━━━━━ RECORDS FOR THIS TASK ━━━━━

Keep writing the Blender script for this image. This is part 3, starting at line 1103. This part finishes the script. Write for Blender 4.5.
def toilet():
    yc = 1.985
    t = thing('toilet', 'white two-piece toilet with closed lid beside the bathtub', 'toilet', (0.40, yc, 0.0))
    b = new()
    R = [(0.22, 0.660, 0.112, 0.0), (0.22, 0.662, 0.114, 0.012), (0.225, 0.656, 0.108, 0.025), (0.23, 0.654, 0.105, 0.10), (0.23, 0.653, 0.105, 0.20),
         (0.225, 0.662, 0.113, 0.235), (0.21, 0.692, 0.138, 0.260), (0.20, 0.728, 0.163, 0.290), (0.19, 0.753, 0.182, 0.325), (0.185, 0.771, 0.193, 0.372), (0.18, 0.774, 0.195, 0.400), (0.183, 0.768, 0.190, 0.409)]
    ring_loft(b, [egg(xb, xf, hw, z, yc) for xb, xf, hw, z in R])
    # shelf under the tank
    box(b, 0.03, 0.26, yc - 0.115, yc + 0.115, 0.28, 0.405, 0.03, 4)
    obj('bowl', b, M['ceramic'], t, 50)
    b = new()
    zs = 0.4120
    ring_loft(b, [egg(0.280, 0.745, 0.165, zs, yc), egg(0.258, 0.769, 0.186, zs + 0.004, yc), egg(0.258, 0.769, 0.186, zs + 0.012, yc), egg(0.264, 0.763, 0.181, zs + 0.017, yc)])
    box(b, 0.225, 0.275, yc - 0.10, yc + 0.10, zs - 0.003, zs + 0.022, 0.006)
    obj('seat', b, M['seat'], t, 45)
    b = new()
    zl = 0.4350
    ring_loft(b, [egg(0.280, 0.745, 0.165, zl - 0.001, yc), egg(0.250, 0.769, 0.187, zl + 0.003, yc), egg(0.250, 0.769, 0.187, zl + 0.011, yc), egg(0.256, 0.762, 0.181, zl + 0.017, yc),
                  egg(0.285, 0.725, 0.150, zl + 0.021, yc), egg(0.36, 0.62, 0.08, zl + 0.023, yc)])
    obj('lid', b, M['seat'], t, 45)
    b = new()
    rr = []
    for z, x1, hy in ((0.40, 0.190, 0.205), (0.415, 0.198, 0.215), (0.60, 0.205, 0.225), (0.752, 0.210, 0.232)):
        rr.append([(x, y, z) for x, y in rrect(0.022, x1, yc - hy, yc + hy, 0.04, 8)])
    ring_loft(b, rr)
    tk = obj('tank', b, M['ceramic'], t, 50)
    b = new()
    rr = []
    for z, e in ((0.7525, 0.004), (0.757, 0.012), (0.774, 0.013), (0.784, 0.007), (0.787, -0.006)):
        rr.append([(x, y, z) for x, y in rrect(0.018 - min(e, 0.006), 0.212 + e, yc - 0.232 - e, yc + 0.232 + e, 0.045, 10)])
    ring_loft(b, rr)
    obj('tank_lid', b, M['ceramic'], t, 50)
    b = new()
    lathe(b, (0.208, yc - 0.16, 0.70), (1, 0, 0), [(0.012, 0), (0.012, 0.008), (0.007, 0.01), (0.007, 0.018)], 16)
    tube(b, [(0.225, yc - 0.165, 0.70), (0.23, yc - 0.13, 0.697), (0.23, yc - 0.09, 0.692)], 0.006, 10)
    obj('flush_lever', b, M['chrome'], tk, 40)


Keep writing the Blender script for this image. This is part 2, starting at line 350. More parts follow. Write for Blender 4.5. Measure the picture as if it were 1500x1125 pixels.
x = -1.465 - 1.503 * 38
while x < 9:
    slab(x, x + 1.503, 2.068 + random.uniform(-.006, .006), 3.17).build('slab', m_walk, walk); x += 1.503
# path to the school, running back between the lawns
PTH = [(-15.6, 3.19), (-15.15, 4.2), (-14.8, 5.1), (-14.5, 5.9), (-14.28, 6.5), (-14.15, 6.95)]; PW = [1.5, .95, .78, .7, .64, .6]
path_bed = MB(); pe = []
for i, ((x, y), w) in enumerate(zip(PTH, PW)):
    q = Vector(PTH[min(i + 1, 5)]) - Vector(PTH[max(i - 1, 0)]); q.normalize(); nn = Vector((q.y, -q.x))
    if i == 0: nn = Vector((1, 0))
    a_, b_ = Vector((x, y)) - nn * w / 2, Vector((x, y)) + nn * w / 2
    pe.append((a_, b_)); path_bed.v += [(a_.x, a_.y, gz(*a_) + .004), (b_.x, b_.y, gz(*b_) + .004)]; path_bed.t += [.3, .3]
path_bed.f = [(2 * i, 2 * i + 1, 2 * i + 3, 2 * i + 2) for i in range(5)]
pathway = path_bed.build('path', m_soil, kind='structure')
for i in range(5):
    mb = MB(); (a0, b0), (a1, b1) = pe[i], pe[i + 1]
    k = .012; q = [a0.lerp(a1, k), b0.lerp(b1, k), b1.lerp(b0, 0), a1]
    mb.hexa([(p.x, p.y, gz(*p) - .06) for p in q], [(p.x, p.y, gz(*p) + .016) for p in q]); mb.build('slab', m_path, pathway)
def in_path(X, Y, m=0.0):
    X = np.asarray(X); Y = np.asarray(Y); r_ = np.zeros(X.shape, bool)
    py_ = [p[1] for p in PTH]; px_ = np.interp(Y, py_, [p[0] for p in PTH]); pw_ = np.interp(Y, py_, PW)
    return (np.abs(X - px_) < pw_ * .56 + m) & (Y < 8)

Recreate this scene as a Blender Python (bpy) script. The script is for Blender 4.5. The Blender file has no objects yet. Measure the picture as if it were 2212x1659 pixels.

━━━━━

Repeat all the records. Match each line exactly.

#### [CORRECT OUTPUT]
Keep writing the Blender script for this image. This is part 3, starting at line 1103. This part finishes the script. Write for Blender 4.5.
def toilet():
    yc = 1.985
    t = thing('toilet', 'white two-piece toilet with closed lid beside the bathtub', 'toilet', (0.40, yc, 0.0))
    b = new()
    R = [(0.22, 0.660, 0.112, 0.0), (0.22, 0.662, 0.114, 0.012), (0.225, 0.656, 0.108, 0.025), (0.23, 0.654, 0.105, 0.10), (0.23, 0.653, 0.105, 0.20),
         (0.225, 0.662, 0.113, 0.235), (0.21, 0.692, 0.138, 0.260), (0.20, 0.728, 0.163, 0.290), (0.19, 0.753, 0.182, 0.325), (0.185, 0.771, 0.193, 0.372), (0.18, 0.774, 0.195, 0.400), (0.183, 0.768, 0.190, 0.409)]
    ring_loft(b, [egg(xb, xf, hw, z, yc) for xb, xf, hw, z in R])
    # shelf under the tank
    box(b, 0.03, 0.26, yc - 0.115, yc + 0.115, 0.28, 0.405, 0.03, 4)
    obj('bowl', b, M['ceramic'], t, 50)
    b = new()
    zs = 0.4120
    ring_loft(b, [egg(0.280, 0.745, 0.165, zs, yc), egg(0.258, 0.769, 0.186, zs + 0.004, yc), egg(0.258, 0.769, 0.186, zs + 0.012, yc), egg(0.264, 0.763, 0.181, zs + 0.017, yc)])
    box(b, 0.225, 0.275, yc - 0.10, yc + 0.10, zs - 0.003, zs + 0.022, 0.006)
    obj('seat', b, M['seat'], t, 45)
    b = new()
    zl = 0.4350
    ring_loft(b, [egg(0.280, 0.745, 0.165, zl - 0.001, yc), egg(0.250, 0.769, 0.187, zl + 0.003, yc), egg(0.250, 0.769, 0.187, zl + 0.011, yc), egg(0.256, 0.762, 0.181, zl + 0.017, yc),
                  egg(0.285, 0.725, 0.150, zl + 0.021, yc), egg(0.36, 0.62, 0.08, zl + 0.023, yc)])
    obj('lid', b, M['seat'], t, 45)
    b = new()
    rr = []
    for z, x1, hy in ((0.40, 0.190, 0.205), (0.415, 0.198, 0.215), (0.60, 0.205, 0.225), (0.752, 0.210, 0.232)):
        rr.append([(x, y, z) for x, y in rrect(0.022, x1, yc - hy, yc + hy, 0.04, 8)])
    ring_loft(b, rr)
    tk = obj('tank', b, M['ceramic'], t, 50)
    b = new()
    rr = []
    for z, e in ((0.7525, 0.004), (0.757, 0.012), (0.774, 0.013), (0.784, 0.007), (0.787, -0.006)):
        rr.append([(x, y, z) for x, y in rrect(0.018 - min(e, 0.006), 0.212 + e, yc - 0.232 - e, yc + 0.232 + e, 0.045, 10)])
    ring_loft(b, rr)
    obj('tank_lid', b, M['ceramic'], t, 50)
    b = new()
    lathe(b, (0.208, yc - 0.16, 0.70), (1, 0, 0), [(0.012, 0), (0.012, 0.008), (0.007, 0.01), (0.007, 0.018)], 16)
    tube(b, [(0.225, yc - 0.165, 0.70), (0.23, yc - 0.13, 0.697), (0.23, yc - 0.09, 0.692)], 0.006, 10)
    obj('flush_lever', b, M['chrome'], tk, 40)


Keep writing the Blender script for this image. This is part 2, starting at line 350. More parts follow. Write for Blender 4.5. Measure the picture as if it were 1500x1125 pixels.
x = -1.465 - 1.503 * 38
while x < 9:
    slab(x, x + 1.503, 2.068 + random.uniform(-.006, .006), 3.17).build('slab', m_walk, walk); x += 1.503
# path to the school, running back between the lawns
PTH = [(-15.6, 3.19), (-15.15, 4.2), (-14.8, 5.1), (-14.5, 5.9), (-14.28, 6.5), (-14.15, 6.95)]; PW = [1.5, .95, .78, .7, .64, .6]
path_bed = MB(); pe = []
for i, ((x, y), w) in enumerate(zip(PTH, PW)):
    q = Vector(PTH[min(i + 1, 5)]) - Vector(PTH[max(i - 1, 0)]); q.normalize(); nn = Vector((q.y, -q.x))
    if i == 0: nn = Vector((1, 0))
    a_, b_ = Vector((x, y)) - nn * w / 2, Vector((x, y)) + nn * w / 2
    pe.append((a_, b_)); path_bed.v += [(a_.x, a_.y, gz(*a_) + .004), (b_.x, b_.y, gz(*b_) + .004)]; path_bed.t += [.3, .3]
path_bed.f = [(2 * i, 2 * i + 1, 2 * i + 3, 2 * i + 2) for i in range(5)]
pathway = path_bed.build('path', m_soil, kind='structure')
for i in range(5):
    mb = MB(); (a0, b0), (a1, b1) = pe[i], pe[i + 1]
    k = .012; q = [a0.lerp(a1, k), b0.lerp(b1, k), b1.lerp(b0, 0), a1]
    mb.hexa([(p.x, p.y, gz(*p) - .06) for p in q], [(p.x, p.y, gz(*p) + .016) for p in q]); mb.build('slab', m_path, pathway)
def in_path(X, Y, m=0.0):
    X = np.asarray(X); Y = np.asarray(Y); r_ = np.zeros(X.shape, bool)
    py_ = [p[1] for p in PTH]; px_ = np.interp(Y, py_, [p[0] for p in PTH]); pw_ = np.interp(Y, py_, PW)
    return (np.abs(X - px_) < pw_ * .56 + m) & (Y < 8)

Recreate this scene as a Blender Python (bpy) script. The script is for Blender 4.5. The Blender file has no objects yet. Measure the picture as if it were 2212x1659 pixels.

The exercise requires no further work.